The final chapter is leaving me more curious than i expected.

Thank you,

Mike said...

Hey, Weather--thanks for the questions. More spoiler-y answers follow!

Now, I believe there are canonical answers out there in the form of the follow-up series that writer Kazuo Koike has created with another artist; that is, I can't know for sure if Retsudo's wound is fatal, but Shin [New] Lone Wolf & Cub would probably reveal the answer. (I'll say no more about that series, or what appears to be still another follow-up series, lest it further spoil plot points.)

Strictly sticking with the original work as it stands, though, I think the only reasonable explanation is that Retsudo chooses not to resist Daigoro to accept the attack without a defense; at this point, with so much of the Yagyu decimated, the concern about "future problems" is pretty moot; and given the operatic nature of the conclusion, I can only assume that the would is fatal!

It is pretty wonderful, however, that a work this long would allow for as much to be implicit as it does.

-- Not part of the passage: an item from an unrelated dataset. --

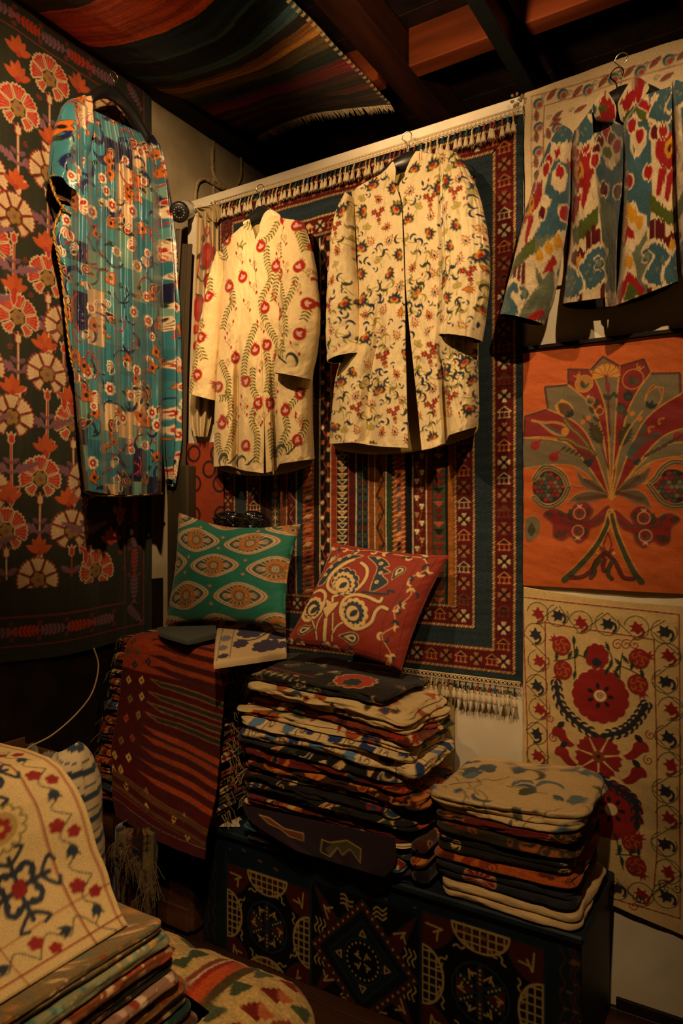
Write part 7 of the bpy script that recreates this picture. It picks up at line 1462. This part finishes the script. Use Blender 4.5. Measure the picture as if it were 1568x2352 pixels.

But then a hallmark of the series from the beginning has been its commitment to showing whenever it can avoid telling.

MiriyaB said...

February 28, 2010: the end of Lone Wolf & Cub month redux -- I just finished this volume, so the other member of the household is finally caught up on this masterwork.*

I got maybe a week's worth of volumes under my belt last year before I got derailed... and even though we've got our own cub to deal with now, it may have been more of a help than a hindrance: I read a good number of volumes while immobilized by a sleeping baby on my lap, or while wearing her on my chest & walking around to get her to nap.

Babywearing works for samurai as well as moms: a sequence on p. 22 of this volume could serve as a how-to, as Ogami Itto crisscrosses a length of fabric across his chest and around his back to fashion a carrier for Daigoro. Of course, he then fights with the tyke on his back for about the next twenty pages...I think I'll pass on that part. And Mike better, too!

*I've still got my work cut out for me in other areas, though, e.g. Malory: when is Morte D'Arthur month?

This is well worth having read. I commend it to y'all for 2011!